Baldwin's open letter to his nephew was originally published in The Progressive, but it later became part of one of his most well-known and influential long essays, The Fire Next Time. If you're interested in a discussion of the open letter as a form of public protest, see "The Intimate, Political Power of the Open Letter" by Emily Nordi, which explores how the form has been deployed for literary activism by writers of color.

Monday, September 18, 2017

Reflections on the Writing Process

In a pair or a group of three, share and discuss your writing process for Essay 1 (the notes you took after the peer-edit and on Friday after turning in the final draft).

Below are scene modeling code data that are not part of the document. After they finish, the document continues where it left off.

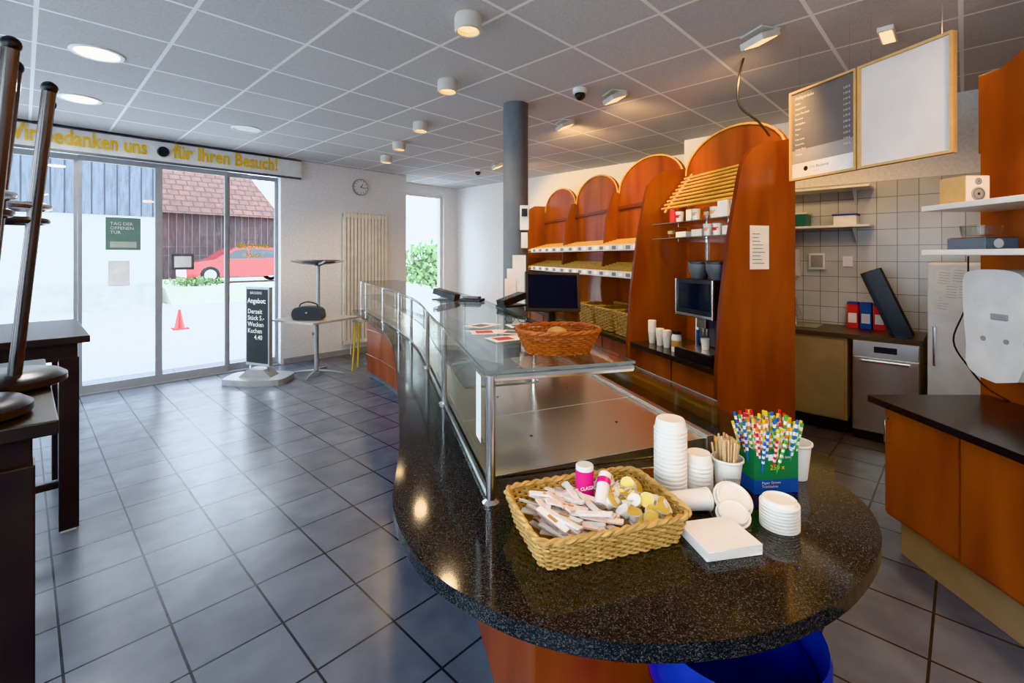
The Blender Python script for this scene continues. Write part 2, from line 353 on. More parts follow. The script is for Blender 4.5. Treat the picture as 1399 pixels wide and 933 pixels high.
b=B('counter_notice',KA)
p=GLp[1]; q=GLp[3]
b.add([(p[0]-.006,p[1],1.02),(p[0]-.006+(q[0]-p[0])*.55,p[1]+(q[1]-p[1])*.55,1.02),(p[0]-.006+(q[0]-p[0])*.55,p[1]+(q[1]-p[1])*.55,1.21),(p[0]-.006,p[1],1.21)],[(0,1,2,3)],PAPER); b.done()

b=B('column',KA); b.lathe([(.115,0),(.115,CH)],COLG,(.034,4.355,0),32); b.done()
b=B('pinned_receipts',KA)
for i,(dx,z,w,h,m) in enumerate([(.0,1.22,.16,.22,PAPER),(.03,1.32,.12,.24,CUPW),(-.05,1.15,.10,.2,SUG),(.06,1.1,.1,.2,PAPER)]):
    b.box(.034+dx-w/2,.034+dx+w/2,4.225-.004*i,4.2265-.004*i,z,z+h,m)
b.done()
b=B('wall_telephone',KA); b.box(.07,.15,4.16,4.235,1.78,2.0,WHITE); b.box(.08,.14,4.15,4.16,1.62,1.76,PAPER); b.box(.085,.135,4.15,4.159,1.9,1.97,BLACK); b.done(.006)

b=B('cash_register',KA); x,y=.277,3.24
b.box(x-.10,x+.10,y-.05,y+.15,G+.001,G+.03,BLACK); b.sweep([(x,y+.06,G+.02),(x,y+.05,1.15),(x,y+.02,1.25)],.03,BLACK,seg=8)
b.M=T(x,y,1.30)@RX(math.radians(-14))@RZ(.12); b.box(-.19,.19,-.02,.025,-.13,.14,BLACK); b.box(-.17,.17,-.0215,-.02,-.11,.12,mk('screen',(.01,.012,.02),.08)); b.M=Matrix()
b.done(.006)
def terminal(name,x,y,rot,z=ZT):
    b=B(name,KA); b.M=T(x,y,z+.001)@RZ(rot)
    b.box(-.05,.05,-.09,.09,0,.012,BLACK); b.M=b.M@T(0,0,.035)@RX(.25)
    b.box(-.04,.04,-.09,.09,-.01,.03,BLACK); b.box(-.032,.032,.01,.075,.03,.032,mk('lcd',(.12,.16,.15),.2))
    for i in range(4):
        for j in range(3): b.box(-.03+j*.022,-.014+j*.022,-.075+i*.02,-.063+i*.02,.03,.034,DKALU)
    b.done(.003)
terminal('card_terminal',-.47,3.36,1.2); terminal('card_terminal',.0,2.95,-.9)
b=B('charging_cradle',KA); b.M=T(-.28,3.28,ZT+.001)@RZ(1.3); b.box(-.05,.05,-.08,.08,0,.02,BLACK); b.box(-.03,.03,-.06,.06,.02,.035,DKALU); b.done(.004)
b=B('reading_glasses',KA)
for dx in (-.03,.03): b.sweep([(.02+dx+.022*math.cos(a/8*6.283),2.2+.0,ZT+.022+.018*math.sin(a/8*6.283)) for a in range(8)],.002,BLACK,True,5)
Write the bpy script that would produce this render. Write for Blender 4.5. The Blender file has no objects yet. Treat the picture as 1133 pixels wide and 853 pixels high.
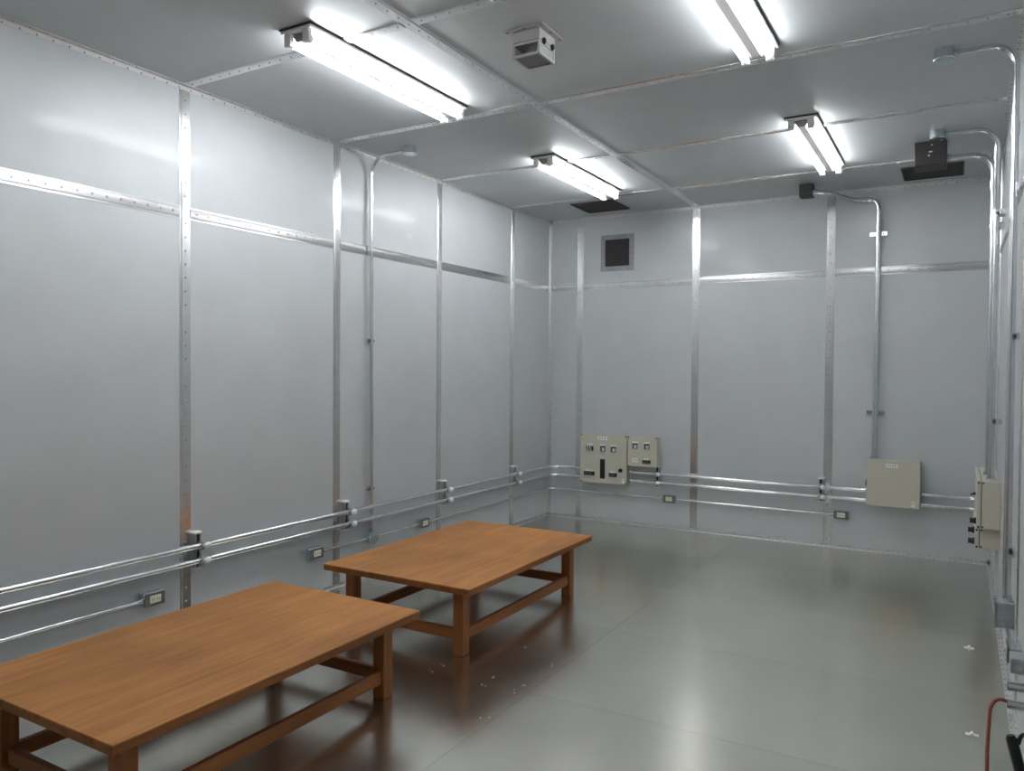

You can either read/summarize your two sets of notes (if they mainly take the form of writing), share the two visual representations (if you illustrated your process visually), or describe either in a more general sense.

After everyone has shared their summary of their writing process, go to the document linked here and contribute a concise statement of at least one thing you learned from mapping your own process, and (scrolling down) one thing you learned, realized, or were reminded of from hearing your partner(s) share theirs.

Friday, September 15, 2017

For Monday: James Baldwin, "A Letter to My Nephew"

For Monday, please read James Baldwin's "Letter to My Nephew" and answer the prompts in your writer's notebook.

If you prefer, you can print a pdf version.

* * *

In class today: Write for 10 minutes

Choose one of the either/or categories on the board and begin a brief argument essay, either 1.) defending one of the categories against the other; or 2.) exploring some aspect of this divide and making a case for what a person's choice says about them. 

OR

How do you feel about "cussing"? Decide on and articulate a position on "strong language" and its use in particular contexts, offering evidence to persuade your reader of your position. 

Wednesday, September 13, 2017

"On the Pleasure of Hating" and "An Apology for Idlers"

The essays we're looking at yesterday and today--Hazlitt's "On the Pleasure of Hating" and Stevenson's "An Apology for Idlers"--are both examples of a particular mode or subset of the opinion essay, in which the essay is present as a "defense" of or "apology" (or justification) for some abstract concept. Other examples include Sir Philip Sidney's "Defence of Poesy" and Percy Bysshe Shelley's "Defense of Poetry"; Bertrand Russell's "In Praise of Idleness"; Susan Sontag's "Against Interpretation"; and longer philosophical essays like Immanuel Kant's Critique of Pure Reason or Mary Wollstonecraft's "A Vindication of the Rights of Woman."

For today's in-class writing (10 minutes):

Choose a claim from either Hazlitt's "On the Pleasure of Hating" or Stevenson's "An Apology for Idlers" and write three paragraphs agreeing and expanding on it (and/or updating it for the twenty-first century) OR disagreeing with and disproving it (and/or suggesting why it isn't relevant in the twenty-first century).

Monday, September 11, 2017

New Syllabus for Essay 2!

Today in class I distributed the new syllabus, which will take us almost through the remainder of the first quarter. The second essay will be formally assigned on Friday: you will be writing a personal essay that also presents and defends an argument, and our next set of readings will focus on personal essays that make an argument. For these next readings, you should use this new set of questions for your entries in your Writer's Notebook.